Résister tant bien que mal
Dans sa thèse dirigée par Thomas De Koninck, Luc Beaubien explore notamment la conception du mal chez Jung. Pour le grand psychiatre suisse, le mal prend racine dans la résistance, dans une volonté quasi démoniaque empêchant la parole d’émerger, avec le résultat qu’au bout du tunnel surgit la grande noirceur du refoulement au lieu de la lumière. «Dans celui qui s’abandonne dans l’ombre et accepte de voir ce que cache cette part d’ombre en lui, je serais porté à voir la présence de Dieu», disait Jung pour illustrer la nécessité pour l’être humain de faire face à ses démons plutôt que de se cacher la vérité. «Si vous ne vous occupez pas de votre ombre, c’est votre ombre qui s’occupera de vous», dit Luc Beaubien, traduisant bien l’importance de tenter de faire la lumière sur cette part en quelque sorte négative pour ne pas dire maléfique que chacun porte en lui. Qu’on pense à cet homme rongé par la jalousie qui assassine sa femme et ses enfants parce qu’il ne peut supporter l’idée de l’abandon. Sur le plan collectif, cette ombre se manifeste par des conflits, le racisme et la haine. Dans un cas comme dans l’autre, le manque de conscience face à ce qui est conduit tout droit au chaos.
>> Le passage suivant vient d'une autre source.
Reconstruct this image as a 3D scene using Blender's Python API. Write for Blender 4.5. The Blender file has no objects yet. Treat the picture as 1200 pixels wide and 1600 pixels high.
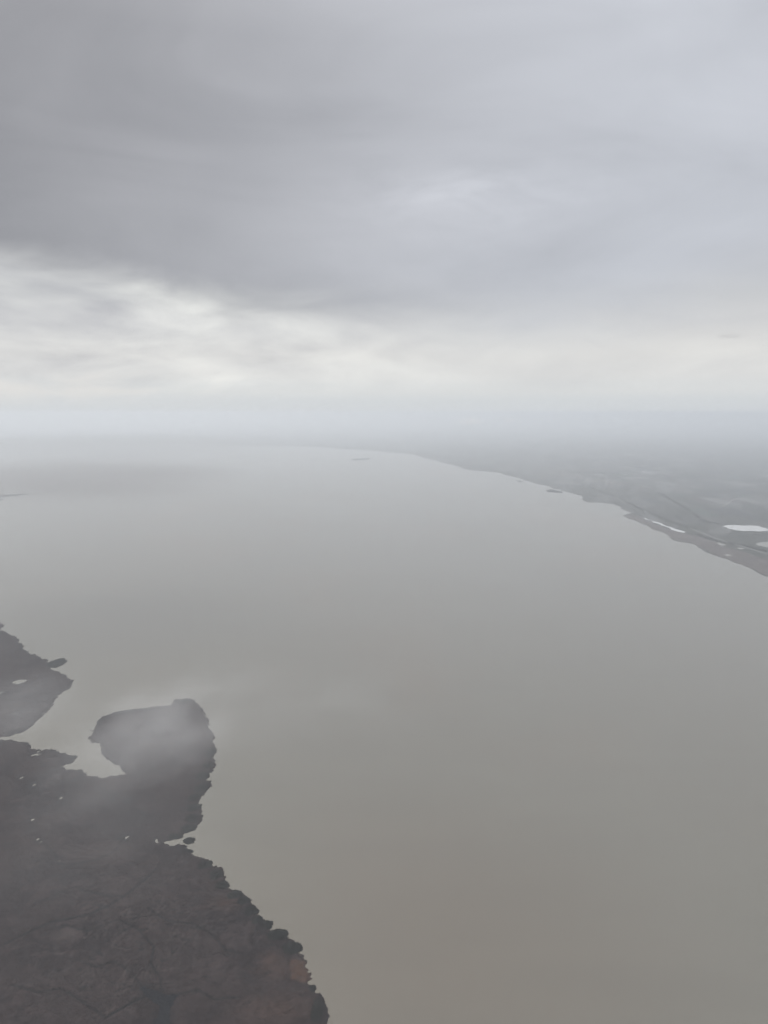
import bpy, math, random
import numpy as np

R = math.radians
scene = bpy.context.scene
C = scene.collection
rng = np.random.default_rng(7)
random.seed(7)

# ------------------------------------------------------------------ camera
CAM_H = 1500.0                      # metres above the lake
F_PX = 1155.0                       # focal length in pixels of a 1200 x 1600 frame
PITCH = math.atan((800 - 645) / F_PX)
cam_d = bpy.data.cameras.new('camera')
cam = bpy.data.objects.new('camera', cam_d)
C.objects.link(cam)
cam.location = (0, 0, CAM_H)
cam.rotation_euler = (R(90) - PITCH, 0, 0)
cam_d.sensor_width = 36
cam_d.lens = F_PX / 1600 * 36
cam_d.clip_start = 1.0
cam_d.clip_end = 900000.0
scene.camera = cam

# ------------------------------------------------------------------ render settings
cy = scene.cycles
cy.use_denoising = True
cy.denoiser = 'OPENIMAGEDENOISE'
cy.denoising_input_passes = 'RGB'
cy.denoising_prefilter = 'NONE'
cy.sampling_pattern = 'BLUE_NOISE'
cy.max_bounces = 10
cy.diffuse_bounces = 3
cy.glossy_bounces = 3
cy.volume_bounces = 6
cy.volume_max_steps = 256
cy.sample_clamp_indirect = 4.0
vs = scene.view_settings
vs.view_transform = 'Standard'
vs.look = 'None'
vs.exposure = 0.56
vs.gamma = 1.0
vs.use_curve_mapping = False

SUN_EL, SUN_AZ = 50.0, -34.0       # azimuth from the view direction, clockwise positive
HAZE_DENSITY = 5.0e-5


# ------------------------------------------------------------------ node helper
class NT:
    def __init__(self, tree):
        self.t = tree
        tree.nodes.clear()

    def n(self, kind, **kw):
        nd = self.t.nodes.new(kind)
        for k, v in kw.items():
            setattr(nd, k, v)
        return nd

    def link(self, a, b):
        self.t.links.new(a, b)

    def put(self, sock, v):
        if isinstance(v, bpy.types.NodeSocket):
            self.link(v, sock)
        elif v is not None:
            sock.default_value = v

    def m(self, op, a, b=None, c=None, clamp=False):
        nd = self.n('ShaderNodeMath', operation=op, use_clamp=clamp)
        for i, v in enumerate((a, b, c)):
            if v is not None:
                self.put(nd.inputs[i], v)
        return nd.outputs[0]

    def vm(self, op, a, b=None):
        nd = self.n('ShaderNodeVectorMath', operation=op)
        self.put(nd.inputs[0], a)
        if b is not None:
            self.put(nd.inputs[1], b)
        return nd.outputs['Value'] if op in ('LENGTH', 'DOT_PRODUCT') else nd.outputs['Vector']

    def smooth(self, v, a, b, lo=0.0, hi=1.0):
        nd = self.n('ShaderNodeMapRange', interpolation_type='SMOOTHSTEP')
        for i, x in enumerate((v, a, b, lo, hi)):
            self.put(nd.inputs[i], x)
        return nd.outputs[0]

    def mix(self, f, a, b, blend='MIX'):
        nd = self.n('ShaderNodeMix', data_type='RGBA', blend_type=blend)
        self.put(nd.inputs[0], f)
        self.put(nd.inputs[6], a if isinstance(a, bpy.types.NodeSocket) else (*a, 1))
        self.put(nd.inputs[7], b if isinstance(b, bpy.types.NodeSocket) else (*b, 1))
        return nd.outputs[2]

    def xyz(self, v):
        nd = self.n('ShaderNodeSeparateXYZ')
        self.link(v, nd.inputs[0])
        return nd.outputs

    def comb(self, x, y, z):
        nd = self.n('ShaderNodeCombineXYZ')
        for i, v in enumerate((x, y, z)):
            self.put(nd.inputs[i], v)
        return nd.outputs[0]

    def noise(self, vec, scale, detail=4.0, rough=0.55, dist=0.0):
        nd = self.n('ShaderNodeTexNoise')
        self.put(nd.inputs['Vector'], vec)
        nd.inputs['Scale'].default_value = scale
        nd.inputs['Detail'].default_value = detail
        nd.inputs['Roughness'].default_value = rough
        nd.inputs['Distortion'].default_value = dist
        return nd.outputs[0]

    def ramp(self, f, stops, interp='LINEAR'):
        nd = self.n('ShaderNodeValToRGB')
        cr = nd.color_ramp
        cr.interpolation = interp
        while len(cr.elements) < len(stops):
            cr.elements.new(0.5)
        for e, (p, c) in zip(cr.elements, stops):
            e.position = p
            e.color = (*c, 1) if not isinstance(c, (int, float)) else (c, c, c, 1)
        self.put(nd.inputs[0], f)
        return nd.outputs[0]


# ------------------------------------------------------------------ world: overcast sky over thin nishita blue
world = bpy.data.worlds.new('World')
scene.world = world
world.use_nodes = True
w = NT(world.node_tree)
sky = w.n('ShaderNodeTexSky', sky_type='NISHITA')
sky.sun_disc = False
sky.sun_elevation = R(SUN_EL)
sky.sun_rotation = R(SUN_AZ)
sky.altitude = CAM_H
D = w.n('ShaderNodeTexCoord').outputs['Generated']
dx, dy, dz = w.xyz(D)[:3]
el = w.m('MULTIPLY', w.m('ARCSINE', dz), 180 / math.pi)            # degrees
az = w.m('MULTIPLY', w.m('ARCTAN2', dx, dy), 180 / math.pi)
zc = w.m('ADD', w.m('MAXIMUM', dz, 0.0), 0.05)
P = w.comb(w.m('DIVIDE', dx, zc), w.m('DIVIDE', dy, zc), 0.0)      # position on the cloud layer
n_big = w.noise(w.vm('ADD', P, (4.6, 7.2, 0.0)), 0.30, 3.0, 0.5)
n_mid = w.noise(w.vm('ADD', P, (11.0, 2.0, 0.3)), 0.85, 5.0, 0.55, 0.6)
ang = w.comb(w.m('MULTIPLY', az, 0.060), w.m('MULTIPLY', el, 0.19), 0.0)
n_ang = w.noise(w.vm('ADD', ang, (5.3, 1.2, 0.0)), 0.9, 5.0, 0.52, 0.5)
n_fine = w.noise(w.vm('ADD', ang, (1.3, 8.2, 0.0)), 2.2, 4.0, 0.52, 0.4)

# the far edge of the cloud deck: its elevation varies round the compass
azf = w.m('MULTIPLY_ADD', az, 1 / 360.0, 0.5)
edge = w.m('MULTIPLY', w.ramp(azf, [
    (0.0, 0.45), (0.30, 0.50), (0.426, 0.54), (0.454, 0.47), (0.50, 0.36),
    (0.535, 0.35), (0.575, 0.46), (0.66, 0.50), (1.0, 0.45)], 'B_SPLINE'), 20.0)
edge = w.m('ADD', edge, w.m('MULTIPLY', w.m('SUBTRACT', n_ang, 0.5), 3.4))
edge = w.m('ADD', edge, w.m('MULTIPLY', w.m('SUBTRACT', n_fine, 0.5), 2.4))
soft = w.smooth(az, -20.0, 12.0, 1.7, 4.4)
deck = w.smooth(el, w.m('SUBTRACT', edge, soft), w.m('ADD', edge, w.m('MULTIPLY', soft, 0.8)))

# brightness of the deck: thicker, darker cloud towards the left of the view
thick = w.smooth(w.m('ABSOLUTE', w.m('ADD', az, 40.0)), 4.0, 66.0, 1.0, 0.0)
deck_v = w.m('MULTIPLY_ADD', thick, -0.30, 0.592)
# a thinner spot in the deck
gx_ = w.m('DIVIDE', w.m('SUBTRACT', az, 6.5), 8.0)
gy_ = w.m('DIVIDE', w.m('SUBTRACT', el, 15.4), 1.9)
spot = w.m('EXPONENT', w.m('MULTIPLY', w.m('ADD', w.m('MULTIPLY', gx_, gx_), w.m('MULTIPLY', gy_, gy_)), -1.0))
deck_v = w.m('ADD', deck_v, w.m('MULTIPLY', w.m('MULTIPLY', spot, w.smooth(n_fine, 0.32, 0.70)), 0.12))
n_soft = w.noise(w.vm('ADD', ang, (9.3, 4.4, 0.0)), 0.55, 4.0, 0.55, 0.9)
deck_v = w.m('ADD', deck_v, w.m('MULTIPLY', w.m('SUBTRACT', n_soft, 0.5), 0.22))
deck_v = w.m('ADD', deck_v, w.m('MULTIPLY', w.m('SUBTRACT', n_big, 0.5), 0.16))
deck_v = w.m('ADD', deck_v, w.m('MULTIPLY', w.m('SUBTRACT', n_mid, 0.5), 0.08))
deck_v = w.m('ADD', deck_v, w.m('MULTIPLY', w.m('SUBTRACT', n_ang, 0.5), 0.06))
deck_v = w.m('ADD', deck_v, w.m('MULTIPLY', w.m('MAXIMUM', w.m('SUBTRACT', dz, 0.42), 0.0), 1.15))   # overcast brightens to the zenith, steepened out of view to light the haze
deck_c = w.vm('SCALE', w.mix(thick, (0.955, 0.985, 1.055), (1.0, 0.99, 1.02)), None)
deck_c.node.inputs['Scale'].default_value = 1.0
w.link(deck_v, deck_c.node.inputs['Scale'])

# the bright band under the deck, broken by soft grey cloud
low_base = w.ramp(w.m('MULTIPLY', el, 1 / 12.0, clamp=True),
                  [(0.0, (0.595, 0.625, 0.66)), (0.06, (0.615, 0.642, 0.67)), (0.15, (0.675, 0.685, 0.69)), (0.25, (0.715, 0.71, 0.70)), (0.36, (0.73, 0.72, 0.70)),
                   (0.52, (0.67, 0.665, 0.655)), (0.72, (0.585, 0.585, 0.58)), (1.0, (0.56, 0.56, 0.565))], 'EASE')
calm = w.smooth(az, -14.0, 12.0, 1.0, 0.30)
puff = w.m('MULTIPLY', w.m('SUBTRACT', n_ang, 0.49), -0.80)
puff = w.m('ADD', puff, w.m('MULTIPLY', w.m('SUBTRACT', n_fine, 0.5), 0.46))
puff = w.m('MULTIPLY', w.m('MULTIPLY', puff, calm), w.smooth(el, 0.6, 3.2))
low = w.mix(1.0, low_base, w.comb(puff, puff, w.m('MULTIPLY', puff, 0.86)), 'ADD')
glow = w.m('MULTIPLY', w.m('MULTIPLY', w.smooth(w.m('ABSOLUTE', w.m('SUBTRACT', el, 2.2)), 0.0, 2.2, 1.0, 0.0), w.smooth(az, -6.0, -26.0)), 0.5)
low = w.mix(w.m('MULTIPLY', glow, w.smooth(n_fine, 0.40, 0.62)), low, (0.80, 0.745, 0.70))
clouds = w.mix(deck, low, deck_c)
# background strength is 0.1, so cloud radiance is written x10
cl10 = w.vm('SCALE', clouds)
cl10.node.inputs['Scale'].default_value = 6.85
skyc = w.mix(0.96, sky.outputs[0], cl10)
bg = w.n('ShaderNodeBackground')
w.link(skyc, bg.inputs[0])
bg.inputs[1].default_value = 0.1
wo = w.n('ShaderNodeOutputWorld')
w.link(bg.outputs[0], wo.inputs[0])
world.cycles.sampling_method = 'MANUAL'
world.cycles.sample_map_resolution = 512

# ------------------------------------------------------------------ sun behind the overcast
sun_d = bpy.data.lights.new('sun', 'SUN')
sun_d.energy = 1.5
sun_d.angle = R(20)
sun_d.color = (1.0, 0.95, 0.88)
sun = bpy.data.objects.new('sun', sun_d)
C.objects.link(sun)
sun.rotation_euler = (R(90 - SUN_EL), 0, R(180 - SUN_AZ))


# ------------------------------------------------------------------ general helpers
def ground(px, py, z=0.0):
    """the point on the plane at height z seen at a pixel of the 1200 x 1600 photograph"""
    rx, up, fw = px - 600.0, 800.0 - py, F_PX
    yy = fw * math.cos(PITCH) + up * math.sin(PITCH)
    zz = up * math.cos(PITCH) - fw * math.sin(PITCH)
    t = (z - CAM_H) / zz
    return (rx * t, yy * t)


def along(px, py, rng_m):
    rx, up, fw = px - 600.0, 800.0 - py, F_PX
    v = np.array([rx, fw * math.cos(PITCH) + up * math.sin(PITCH), up * math.cos(PITCH) - fw * math.sin(PITCH)])
    v /= np.linalg.norm(v)
    return v * rng_m + np.array([0, 0, CAM_H])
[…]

«Jung considérait que le bien consistait à être en accord avec soi-même, souligne Luc Beaubien. Ce qui n’empêche pas qu’on doive garder l’œil ouvert sur ses zones d’ombre et ses refoulements. À ses yeux, ne pas résister à son inconscient et être à l’écoute de sa voix intérieure représentaient les chemins menant vers le bonheur. Il croyait ainsi que dès qu’une personne prenait conscience de ses difficultés, la partie était presque gagnée et que la lumière avait des chances d’advenir.»